Discovering Patterns of Place
- Anita Skeen
- Professor and Arts Coordinator
- Director, Center for Poetry
- Residential College in Arts and Humanities (RCAH)
Alice Brinkman and Anita Skeen
Anita Skeen first became involved in "urban things" right after high school, when she was a playground supervisor for four summers at a school in a housing project in Charleston, West Virginia. The concrete playground where Skeen worked was across the river from a chemical plant that blackened her white blouse each day. As Skeen and her colleagues became aware of how few opportunities the kids had access to, they began to provide arts, sports and other experiences for the children. She remembers thinking that in urban areas, kids' lives seemed to be "lived on concrete and they needed something besides that."
Fast forward a few decades and Professor Skeen is still involved in many urban projects. The idea for Patterns of Place came from Alice Brinkman of Reach Studio Art Center, in Lansing, and Laura Delind, an anthropology professor with RCAH. According to Skeen, the project's aim is to provide Lansing School District youth aged 7 to 18 with the opportunity to explore their own neighborhoods in REO Town and see them with "new eyes," making full use of their senses and producing creative works in the form of poetry, photography, printmaking, and painting. As Skeen put it: "I wanted these kids to be proud of where they're from and to notice the things in their neighborhood that nobody notices. Pay attention to what's beautiful that people skim over a lot."
Brinkman, says Skeen, has been "the driving force behind that for a long time and works hard at providing [after-school] programming for these kids." She has brought in numerous people to work with them, including MSU graduate students who mentor the kids. Starting in 2009, Skeen and her MSU colleagues, including Mark Sullivan and Laura Delind, led two-week sessions on poetry, photography, printmaking and painting for youth ages 7 to 18.
Student work is displayed at Reach Studio exhibition, April 2010.
The result of the poetry workshops Skeen conducted with the 7 to 12 year olds was a group of about 11 budding haiku poets.

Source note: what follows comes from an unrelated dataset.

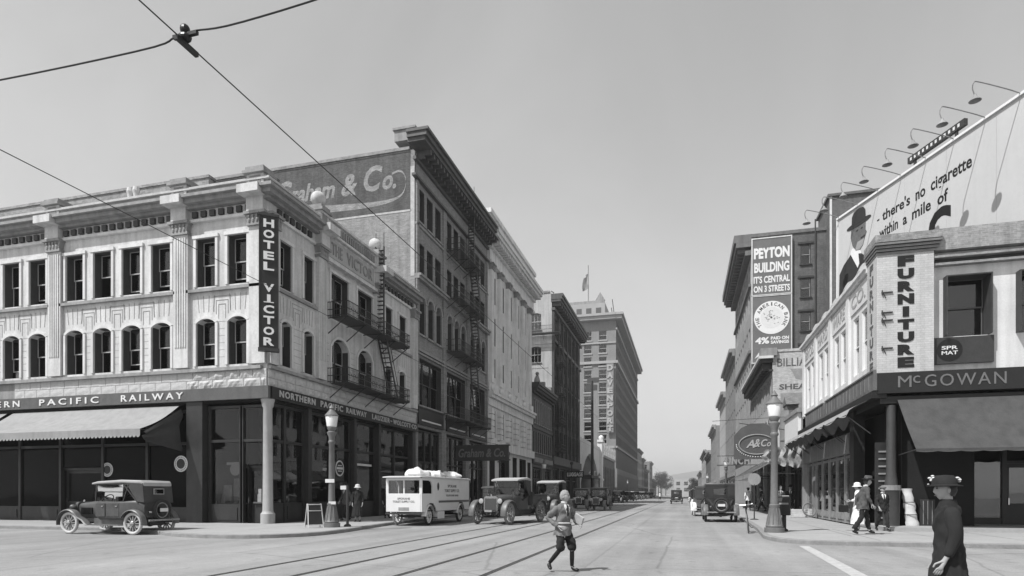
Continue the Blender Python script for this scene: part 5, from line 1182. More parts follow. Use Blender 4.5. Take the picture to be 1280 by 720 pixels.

According to Skeen, who was assisted by graduate students Fredy Rodriguez-Mejia (anthropology) and Igor Howatt (music), "We took the kids all around the neighborhood on a 'haiku hike' and spent a lot of time talking about how you perceive the world through your senses... then we took them out with note books for about an hour and a half and walked around the neighborhood." Every so often Skeen would say "Stop and write." After they returned to the Reach center, the kids read out what they had written. The following week Skeen taught them about haiku poetry and had them write their own haiku poems.
Of the experience, Rodriguez-Mejia said, "Working with Professor Skeen has been an invaluable learning experience. Serving as a mentor, a poet, and a teacher, Anita made every poetry workshop we taught a very special experience."
"I wanted these kids to be proud of where they're from and to notice the things in their neighborhood that nobody notices. Pay attention to what's beautiful that people skim over a lot."
Anita Skeen
The 13 to 17 year olds attended the program for both semesters. Since they had already taken some photographs, Skeen had them write poems about their pictures. First they wrote something about their own photo; then they wrote a response to another person's photo. When their creations were exhibited at the Lookout Gallery at RCAH, along with the younger children's works, each photo was displayed along with the artist's comments and the observer's response to the photo. Skeen commented that the kids "brought their parents and their grandparents. It was just wonderful to see how this could turn a corner in their lives. They might have written a haiku poem and heard people say, 'Ah, look at that. Isn't that wonderful?' The kids replied, "'That's mine. I did that.'"
In April, 2010, Brinkman and Jessica Johnson, an undergraduate student in the RCAH, turned a storefront on Washington Avenue in Lansing into an art gallery displaying the works of the kids and teens from the spring semester. Speaking of MSU's and Skeen's involvement in this project, Brinkman said, "This has been truly a wonderful collaborative project. Anita's experience as a poet, her gentleness, and her passion as a writer have provided a unique opportunity and inspiration for our youth to express themselves through poetry and writing."